The Treasury has argued that PFI turned around the performance of conventional procurement. It said more than 80 per cent of PFI schemes were delivered on time and to the price the public sector had agreed, against a past record of 73 per cent of non-PFI projects running over budget and 70 per cent being delivered late.

But, according to a report produced by a team lead by Allyson Pollock, professor of health policy at UCL, and a noted opponent of the private finance initiative, the claim is not built on sound evidence. The Treasury, she said, cited five studies to support its contention, including two reports from the National Audit Office. But Prof Pollock said the Treasury had refused repeated requests to release the underlying data to its own 2002 study.
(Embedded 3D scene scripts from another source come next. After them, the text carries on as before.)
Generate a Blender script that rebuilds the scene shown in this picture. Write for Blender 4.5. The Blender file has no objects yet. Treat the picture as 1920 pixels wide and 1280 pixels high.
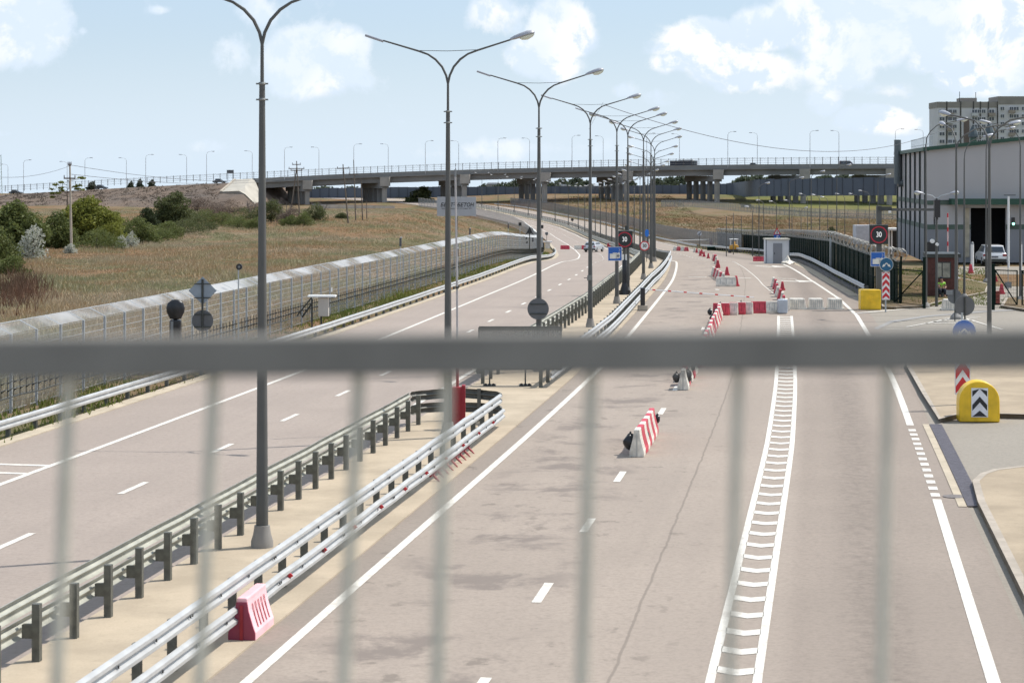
import bpy, bmesh, math, random
import numpy as np
from mathutils import Vector, Matrix
random.seed(7); rng=np.random.default_rng(7)
R=math.radians
SC=bpy.context.scene; COL=SC.collection
F=4000.0; CX=960.0; HZ=333.0; H0=7.0      # focal length in photo pixels, principal column, horizon row, eye height
# ------------------------------------------------------------------ materials
MATS={}
def mat(name,col,rough=.8,metal=0,var=.12,scale=3.0,bump=0,emit=None,alpha=None,spec=.5,detail=6,coat=0):
    if name in MATS: return MATS[name]
    m=bpy.data.materials.new(name); m.use_nodes=True; nt=m.node_tree; N=nt.nodes; L=nt.links
    b=N['Principled BSDF']; b.inputs['Roughness'].default_value=rough; b.inputs['Metallic'].default_value=metal
    b.inputs['Specular IOR Level'].default_value=spec; b.inputs['Coat Weight'].default_value=coat
    tc=N.new('ShaderNodeTexCoord'); nz=N.new('ShaderNodeTexNoise'); nz.inputs['Scale'].default_value=scale; nz.inputs['Detail'].default_value=detail
    L.new(tc.outputs['Object'],nz.inputs['Vector'])
    mr=N.new('ShaderNodeMapRange'); mr.inputs['From Min'].default_value=.3; mr.inputs['From Max'].default_value=.7
    mr.inputs['To Min'].default_value=1-var; mr.inputs['To Max'].default_value=1+var
    L.new(nz.outputs['Fac'],mr.inputs['Value'])
    mx=N.new('ShaderNodeVectorMath'); mx.operation='SCALE'; mx.inputs[0].default_value=col[:3]
    L.new(mr.outputs['Result'],mx.inputs['Scale']); L.new(mx.outputs['Vector'],b.inputs['Base Color'])
    if bump:
        bp=N.new('ShaderNodeBump'); bp.inputs['Strength'].default_value=bump; bp.inputs['Distance'].default_value=.02
        L.new(nz.outputs['Fac'],bp.inputs['Height']); L.new(bp.outputs['Normal'],b.inputs['Normal'])
    if emit:
        b.inputs['Emission Color'].default_value=(*emit[:3],1); b.inputs['Emission Strength'].default_value=emit[3]
    if alpha is not None: b.inputs['Alpha'].default_value=alpha
    MATS[name]=m; return m
def srgb(r,g,b):
    f=lambda c:(c/255/12.92 if c<=10 else ((c/255+.055)/1.055)**2.4)
    return (f(r),f(g),f(b))
galv=mat('galvanised_steel',(.42,.45,.46),.42,.75,.15,2.5)
galvd=mat('weathered_steel',(.20,.21,.20),.55,.5,.25,6)
pole_m=mat('pole_paint',(.095,.096,.090),.6,.15,.15,1.2)
conc=mat('concrete',(.42,.37,.30),.9,0,.15,1.5,.3)
concg=mat('grey_concrete',(.26,.25,.235),.9,0,.15,.8,.2)
white_m=mat('white_paint',(.75,.75,.73),.5,0,.06,3)
wplast=mat('white_plastic',(.66,.62,.54),.5,0,.28,4,detail=9)
rplast=mat('red_plastic',(.50,.04,.065),.5,0,.3,4,detail=9)
pink_m=mat('faded_pink_plastic',(.86,.50,.53),.45,0,.12,2)  # faded pink, made paler still for the sunlit look of the sides
black_m=mat('black_rubber',(.02,.02,.022),.6,0,.3,8,.3)
bag_m=mat('black_bag_film',(.015,.015,.017),.3,0,.3,8,.5)
dark_m=mat('dark_metal',(.05,.055,.05),.5,.3,.2,4)
yel_m=mat('yellow_plastic',(.75,.47,.015),.42,0,.16,3,detail=9)
blue_m=mat('sign_blue',(.012,.11,.42),.4,0,.05,2)
sgrey=mat('sign_back_grey',(.21,.22,.225),.55,.3,.12,3)
dsgrey=mat('sign_back_dark',(.13,.135,.14),.55,.3,.12,3)
red_s=mat('sign_red',(.55,.02,.03),.4,0,.05,2)
redpaint=mat('dark_red_paint',(.28,.01,.02),.5,0,.15,3)
led_r=mat('led_red',(.2,.01,.02),.5,emit=(.75,.02,.06,.3))
led_w=mat('led_white',(.3,.3,.3),.5,emit=(.8,.8,.8,.8))
led_g=mat('lamp_green',(.1,.3,.2),.5,emit=(.3,1,.6,3))
glass=mat('window_glass',(.04,.05,.06),.08,0,.1,1,spec=.8)
lampgl=mat('lamp_glass',(.62,.66,.56),.25,0,.05,3)
headm=mat('lamp_housing',(.34,.35,.38),.45,.2,.08,3)
tyre=mat('tyre',(.02,.02,.02),.8)
green_f=mat('dark_green_paint',(.008,.018,.013),.85,0,.3,2,spec=.1)
wood=mat('weathered_wood',(.14,.115,.09),.85,0,.3,2)
# ------------------------------------------------------------------ mesh helper
class MB:
    def __init__(s): s.v=[]; s.f=[]; s.uv=None; s.mi=[]
    def add(s,vs,fs,mi=0):
        n=len(s.v); s.v+= [tuple(p) for p in vs]; s.f+=[tuple(i+n for i in f) for f in fs]; s.mi+=[mi]*len(fs); return s
    def box(s,c,d,rz=0,mi=0,taper=1.0,rx=0):
        x,y,z=d[0]/2,d[1]/2,d[2]/2; vs=[]
        for k,(a,b,e) in enumerate([(-x,-y,-z),(x,-y,-z),(x,y,-z),(-x,y,-z),(-x,-y,z),(x,-y,z),(x,y,z),(-x,y,z)]):
            if k>3: a*=taper; b*=taper
            p=Vector((a,b,e))
            if rx: p=Matrix.Rotation(rx,3,'X')@p
            if rz: p=Matrix.Rotation(rz,3,'Z')@p
            vs.append((p.x+c[0],p.y+c[1],p.z+c[2]))
        return s.add(vs,[(3,2,1,0),(4,5,6,7),(0,1,5,4),(1,2,6,5),(2,3,7,6),(3,0,4,7)],mi)
    def tube(s,pts,rad,n=8,cap=True,mi=0):
        pts=[Vector(p) for p in pts]; m=len(pts)
        if not hasattr(rad,'__len__'): rad=[rad]*m
        vs=[];fs=[]; up=Vector((0,0,1))
        for i,p in enumerate(pts):
            t=(pts[min(i+1,m-1)]-pts[max(i-1,0)]).normalized()
            a=up.cross(t)
            if a.length<1e-3: a=Vector((1,0,0))-t*t.x
            a.normalize(); b=t.cross(a)
            for k in range(n):
                q=2*math.pi*k/n; vs.append(p+a*math.cos(q)*rad[i]+b*math.sin(q)*rad[i])
        for i in range(m-1):
            for k in range(n):
                fs.append((i*n+k,i*n+(k+1)%n,(i+1)*n+(k+1)%n,(i+1)*n+k))
        if cap: fs.append(tuple(range(n-1,-1,-1))); fs.append(tuple((m-1)*n+k for k in range(n)))
        return s.add(vs,fs,mi)
    def prism(s,poly,axis,a,b,mi=0):
        # poly in the two remaining axes; axis 0/1/2 extruded from a to b
        n=len(poly); vs=[]
        for h in (a,b):
            for p in poly:
                q=list(p); q.insert(axis,h); vs.append(q)
        fs=[tuple(range(n-1,-1,-1)),tuple(range(n,2*n))]+[(k,(k+1)%n,n+(k+1)%n,n+k) for k in range(n)]
        return s.add(vs,fs,mi)
    def disc(s,c,r,t,n=24,axis=1,mi=0):
        poly=[(math.cos(2*math.pi*k/n)*r,math.sin(2*math.pi*k/n)*r) for k in range(n)]
        o=[list(c)[i] for i in range(3) if i!=axis]
        return s.prism([(p[0]+o[0],p[1]+o[1]) for p in poly],axis,c[axis]-t/2,c[axis]+t/2,mi)
    def ring(s,c,r0,r1,t,n=28):
        vs=[];fs=[]
        for y in (-t/2,t/2):
            for r in (r0,r1):
                for k in range(n):
                    q=2*math.pi*k/n; vs.append((c[0]+math.cos(q)*r,c[1]+y,c[2]+math.sin(q)*r))
        for k in range(n):
            j=(k+1)%n
            fs+=[(k,j,n+j,n+k),(2*n+k,3*n+k,3*n+j,2*n+j),(n+k,n+j,3*n+j,3*n+k),(k,2*n+k,2*n+j,j)]
        return s.add(vs,fs)
    def lathe(s,prof,c=(0,0,0),n=16,mi=0):
        vs=[];fs=[]
        for r,z in prof:
            for k in range(n):
                q=2*math.pi*k/n; vs.append((c[0]+r*math.cos(q),c[1]+r*math.sin(q),c[2]+z))
        for i in range(len(prof)-1):
            for k in range(n): fs.append((i*n+k,i*n+(k+1)%n,(i+1)*n+(k+1)%n,(i+1)*n+k))
        fs.append(tuple((len(prof)-1)*n+k for k in range(n))); fs.append(tuple(range(n-1,-1,-1)))
        return s.add(vs,fs,mi)
    def build(s,name,m,parent=None,smooth=False,loc=None,rz=0,bevel=0,**kw):
        me=bpy.data.meshes.new(name); me.from_pydata(s.v,[],s.f)
        ms=m if isinstance(m,(list,tuple)) else [m]
        for q in ms: me.materials.append(q)
        if len(ms)>1: me.polygons.foreach_set('material_index',s.mi)
        if s.uv:
            l=me.uv_layers.new(name='UVMap'); idx=np.empty(len(me.loops),dtype=np.int32); me.loops.foreach_get('vertex_index',idx)
            l.data.foreach_set('uv',np.array(s.uv,dtype=np.float32)[idx].ravel())
        me.update()
        if smooth:
            me.polygons.foreach_set('use_smooth',[True]*len(me.polygons))
            try: me.set_sharp_from_angle(angle=R(40))
            except Exception: pass
        o=bpy.data.objects.new(name,me); COL.objects.link(o)
        if loc is not None: o.location=loc
        if rz: o.rotation_euler.z=rz
        if parent: o.parent=parent
        if bevel:
            b=o.modifiers.new('Bevel','BEVEL'); b.width=bevel; b.segments=2; b.limit_method='ANGLE'
        if kw: tag(o,**kw)
        return o
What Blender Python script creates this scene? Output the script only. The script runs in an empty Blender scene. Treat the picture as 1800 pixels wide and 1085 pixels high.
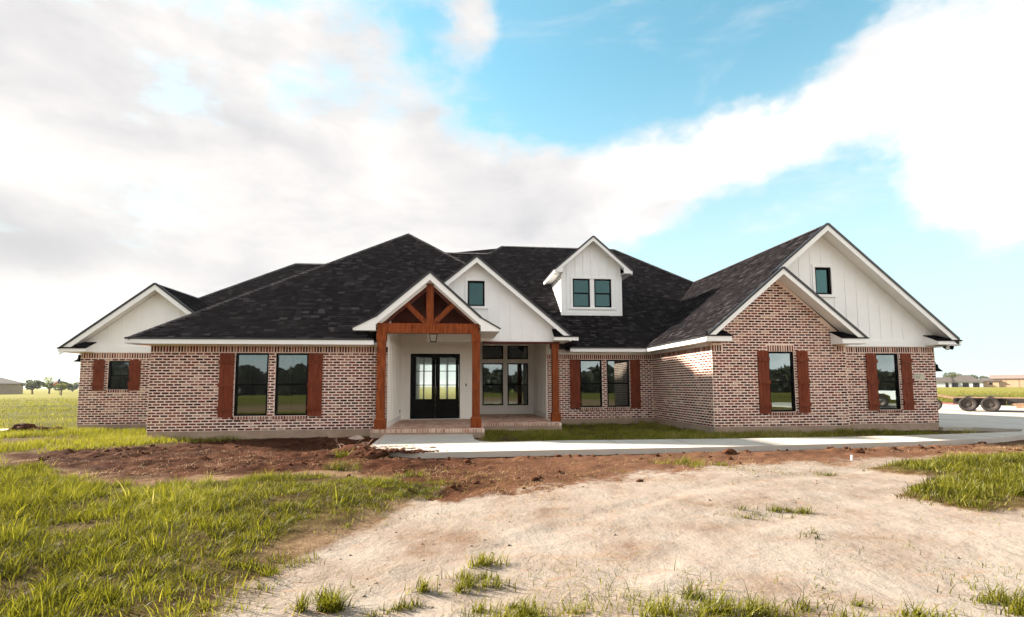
import bpy, math, random
import numpy as np
from mathutils import Vector, Matrix
random.seed(7)
rng = np.random.default_rng(7)
sc = bpy.context.scene
COL = sc.collection
R = math.radians

# ------------------------------------------------------------------ camera
cam_d = bpy.data.cameras.new('camera')
cam = bpy.data.objects.new('camera', cam_d)
COL.objects.link(cam)
sc.camera = cam
_p, _y, _r = R(4.58), R(6.58), R(-0.26)
_f = Vector((math.sin(_y) * math.cos(_p), math.cos(_y) * math.cos(_p), math.sin(_p)))
_x = Vector((math.cos(_y), -math.sin(_y), 0))
_u = _x.cross(_f)
_x2 = _x * math.cos(_r) + _u * math.sin(_r)
_u2 = _u * math.cos(_r) - _x * math.sin(_r)
m = Matrix((_x2, _u2, -_f)).transposed().to_4x4()
m.translation = Vector((0, 0, 1.281))
cam.matrix_world = m
cam_d.sensor_width = 36.0
cam_d.sensor_fit = 'HORIZONTAL'
cam_d.lens = 862.0 / 1800 * 36
cam_d.shift_y = (609.3 - 542.5) / 1800
cam_d.clip_start = 0.1
cam_d.clip_end = 5000

# ------------------------------------------------------------------ sky, sun, exposure
SUN_EL, SUN_AZ = 27.0, -62.5          # azimuth clockwise from +Y
SKY_STRENGTH = 0.15
sc.view_settings.view_transform = 'Standard'
sc.view_settings.look = 'None'
sc.view_settings.gamma = 1
sc.view_settings.use_curve_mapping = False
sc.view_settings.exposure = 2.14


class NT:
    """small wrapper for building node trees"""
    def __init__(self, tree):
        self.t = tree
        tree.nodes.clear()

    def n(self, typ, _in=None, **kw):
        nd = self.t.nodes.new(typ)
        for k, v in kw.items():
            setattr(nd, k, v)
        if _in:
            for k, v in _in.items():
                s = nd.inputs[k]
                if hasattr(v, 'node'):
                    self.t.links.new(v, s)
                else:
                    s.default_value = v
        return nd

    def math(self, op, a, b=None, c=None, clamp=False):
        d = {0: a}
        if b is not None:
            d[1] = b
        if c is not None:
            d[2] = c
        return self.n('ShaderNodeMath', d, operation=op, use_clamp=clamp).outputs[0]

    def vmath(self, op, a, b=None):
        d = {0: a}
        if b is not None:
            d[1] = b
        nd = self.n('ShaderNodeVectorMath', d, operation=op)
        return nd.outputs[1] if op in ('DOT_PRODUCT', 'LENGTH') else nd.outputs[0]

    def noise(self, vec, scale, detail=4.0, rough=0.55, dist=0.0):
        d = {'Scale': scale, 'Detail': detail, 'Roughness': rough, 'Distortion': dist}
        if vec is not None:
            d['Vector'] = vec
        return self.n('ShaderNodeTexNoise', d).outputs['Fac']

    def ramp(self, fac, stops, interp='LINEAR'):
        nd = self.n('ShaderNodeValToRGB', {0: fac})
        cr = nd.color_ramp
        cr.interpolation = interp
        while len(cr.elements) < len(stops):
            cr.elements.new(0.5)
        for e, (p, c) in zip(cr.elements, stops):
            e.position = p
            e.color = (*c, 1) if len(c) == 3 else c
        return nd.outputs[0]

    def mix(self, fac, a, b, blend='MIX'):
        nd = self.n('ShaderNodeMix', None, data_type='RGBA', blend_type=blend)
        for s, v in ((nd.inputs[0], fac), (nd.inputs[6], a), (nd.inputs[7], b)):
            if hasattr(v, 'node'):
                self.t.links.new(v, s)
            else:
                s.default_value = v if not (isinstance(v, tuple) and len(v) == 3) else (*v, 1)
        return nd.outputs[2]

    def smooth(self, v, lo, hi, a=0.0, b=1.0):
        nd = self.n('ShaderNodeMapRange', {0: v, 1: lo, 2: hi, 3: a, 4: b}, interpolation_type='SMOOTHSTEP')
        return nd.outputs[0]


world = bpy.data.worlds.new('World')
sc.world = world
world.use_nodes = True
W = NT(world.node_tree)
sky = W.n('ShaderNodeTexSky', None, sky_type='NISHITA', sun_disc=False, sun_elevation=R(SUN_EL), sun_rotation=R(SUN_AZ),
          air_density=1.0, dust_density=0.6, ozone_density=1.6)
dirv = W.n('ShaderNodeTexCoord').outputs['Generated']
sep = W.n('ShaderNodeSeparateXYZ', {0: dirv})
azim = W.math('ARCTAN2', sep.outputs[0], sep.outputs[1])
elev = W.math('ARCSINE', sep.outputs[2])
ae = W.n('ShaderNodeCombineXYZ', {0: azim, 1: elev, 2: 0.0}).outputs[0]
# turbulent offsets so that cloud edges billow
warp = W.n('ShaderNodeTexNoise', {'Vector': dirv, 'Scale': 3.2, 'Detail': 5.0, 'Roughness': 0.55}).outputs['Color']
warp = W.vmath('SUBTRACT', warp, (0.5, 0.5, 0.5))
aew = W.vmath('ADD', ae, W.vmath('MULTIPLY', warp, (0.20, 0.16, 0)))
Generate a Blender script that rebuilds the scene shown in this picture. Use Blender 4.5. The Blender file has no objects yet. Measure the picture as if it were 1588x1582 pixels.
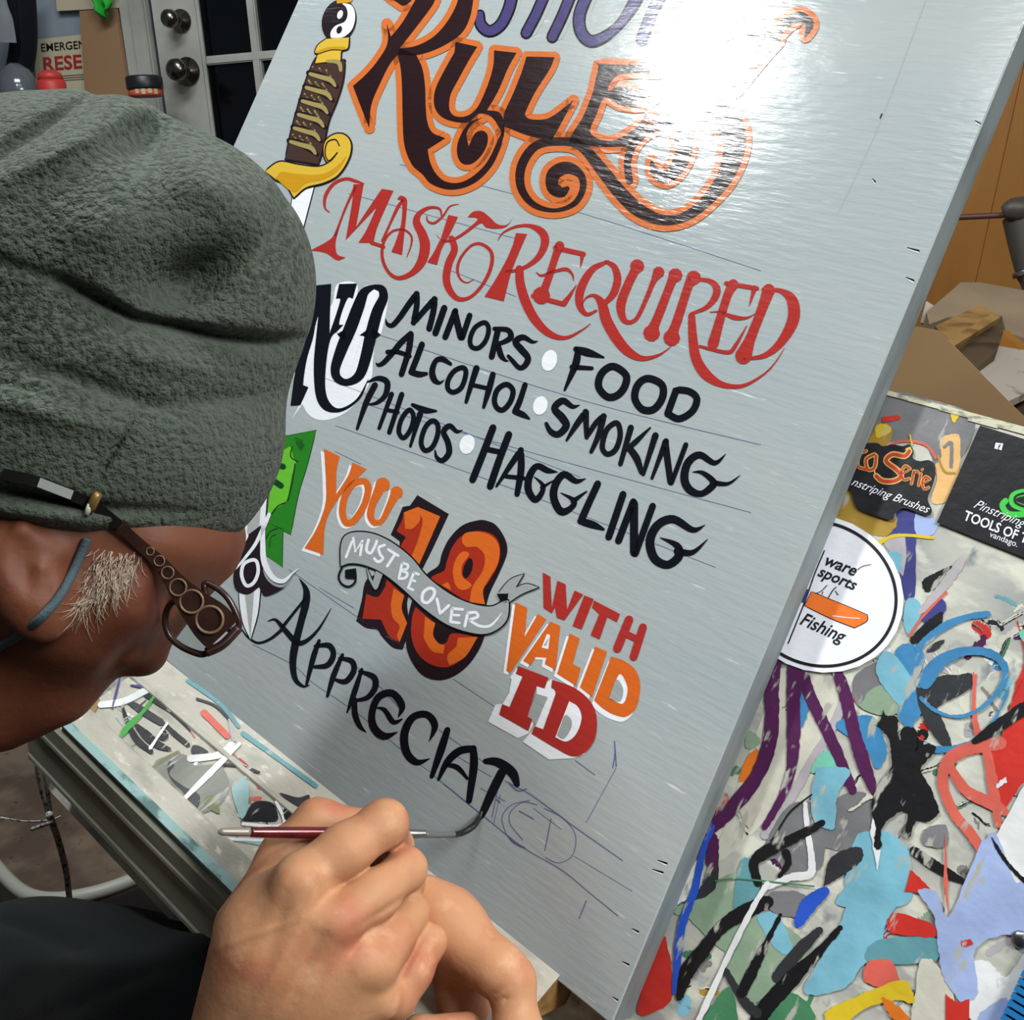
import bpy, bmesh, math, random
import numpy as np
from mathutils import Vector, Matrix
from mathutils.geometry import tessellate_polygon
random.seed(7)
SC = bpy.context.scene
COL = SC.collection
# ------------------------------------------------------------------ camera
F = 1600.0
PX, PY = 794.0, 791.0
UPC = Vector((-.045, .95, .309)).normalized()            # world up in camera axes
FW = (Vector((0, 0, -1)) - Vector((0, 0, -1)).dot(UPC) * UPC).normalized()
RT = FW.cross(UPC).normalized()
RC = Matrix((RT, FW, UPC))                               # camera axes -> world axes
CAM = Vector((0, 0, 1.55))
cd = bpy.data.cameras.new('camera'); cam = bpy.data.objects.new('camera', cd); COL.objects.link(cam)
cam.matrix_world = Matrix.Translation(CAM) @ RC.to_4x4()
cd.sensor_fit = 'HORIZONTAL'; cd.sensor_width = 36; cd.lens = 36 * F / 1588.0
cd.clip_start = .01; cd.clip_end = 50
SC.camera = cam

def ray(px, py): return Vector(((px - PX) / F, (PY - py) / F, -1.0))
def W(px, py, d): return CAM + RC @ (ray(px, py) * d)    # point seen at a pixel, at a distance
def R3(v): return RC @ Vector(v)

# board frame (camera axes): measured from the vanishing point of the board's long lines
V1 = Vector((-1180 - PX, -(-125 - PY), -F)).normalized()
BX = -V1
BY = Vector((-V1.y, V1.x, 0)).normalized()
if BY.y < 0: BY = -BY
BN = BX.cross(BY).normalized()
BY = BN.cross(BX).normalized()
BO = ray(740, 1270) * .60
BC = BO.dot(BN)
def hit(px, py, dz=0.0):
    r = ray(px, py); return r * ((BC + dz) / r.dot(BN))
ORG = hit(74, 874)                                       # lower left corner of the board
FRAME = Matrix.Translation(CAM + RC @ ORG) @ (RC @ Matrix((BX, BY, BN)).transposed()).to_4x4()
def loc(px, py, dz=0.0):
    q = hit(px, py, dz) - ORG; return Vector((q.dot(BX), q.dot(BY), dz))
def BW(x, y, z): return FRAME @ Vector((x, y, z))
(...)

As a result "the study cannot be evaluated", she said.

The two NAO reports involved interviews with the construction industry and reports from the managers of 38 PFI projects, with neither directly comparing performance under different methods of procurement.

A fourth report again did not provide the underlying data, while a frequently cited study by Mott MacDonald had just 11 PFI schemes in its sample against 39 non-PFI schemes, many of which were built years earlier.

Prof Pollock argued that the "ideal" way to evaluate cost and time over-runs would be to run a random controlled trial where identical projects were commissioned, with some built under conventional procurement and others under PFI. That, however, is not an approach that any government is likely to be able, in practice, to adopt.

Failing that, she said, retrospective studies needed to be larger, with projects more carefully matched to make them comparable. The Treasury rejected the findings, saying NAO reports had repeatedly shown that in the past public procurement suffered significant cost overruns and delays. "The authors of this report offer no evidence to show that PFI is not delivering, or that conventional procurement would be more effective."

Dave Prentis, general secretary of Unison, argued that the report further discredited the PFI and "is further evidence that we need a full independent inquiry into PFI".